Gnus will try to make do by getting information just on the groups that you actually subscribe to.
Note that if you subscribe to lots and lots of groups, setting
this variable to nil will probably make Gnus slower,
not faster. At present, having this variable nil
will slow Gnus down considerably, unless you read news over a
2400 baud modem.
This variable can also have the value some. Gnus
will then attempt to read active info only on the subscribed
groups. On some servers this is quite fast (on sparkling, brand
new INN servers that support the LIST ACTIVE group
command), on others this isn’t fast at all. In any case,
some should be faster than nil, and is
certainly faster than t over slow lines.
Some news servers (old versions of Leafnode and old versions
of INN, for instance) do not support the LIST ACTIVE
group.
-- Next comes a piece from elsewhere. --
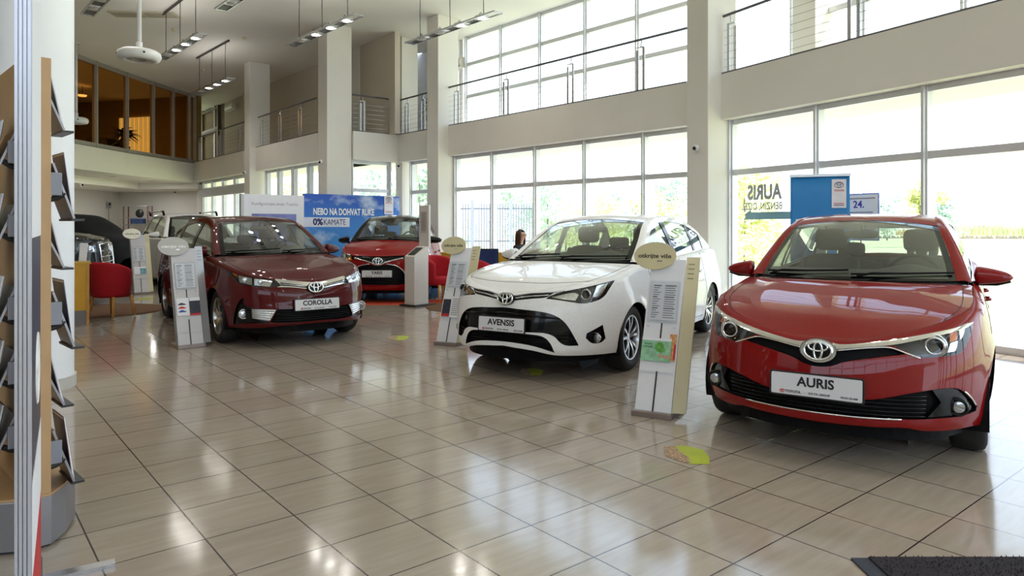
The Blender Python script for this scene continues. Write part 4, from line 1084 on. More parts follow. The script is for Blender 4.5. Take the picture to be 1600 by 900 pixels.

For these servers, nil is probably the
most efficient value for this variable.
If this variable is nil, Gnus will ask for group
info in total lock-step, which isn’t very fast. If it is
some and you use an NNTP server,
Gnus will pump out commands as fast as it can, and read all the
replies in one swoop. This will normally result in better
performance, but if the server does not support the
aforementioned LIST ACTIVE group command, this
isn’t very nice to the server.
If you think that starting up Gnus takes too long, try all the three different values for this variable and see what works best for you.
In any case, if you use some or nil,
you should definitely kill all groups that you aren’t
interested in to speed things up.
Note that this variable also affects active file retrieval from secondary select methods.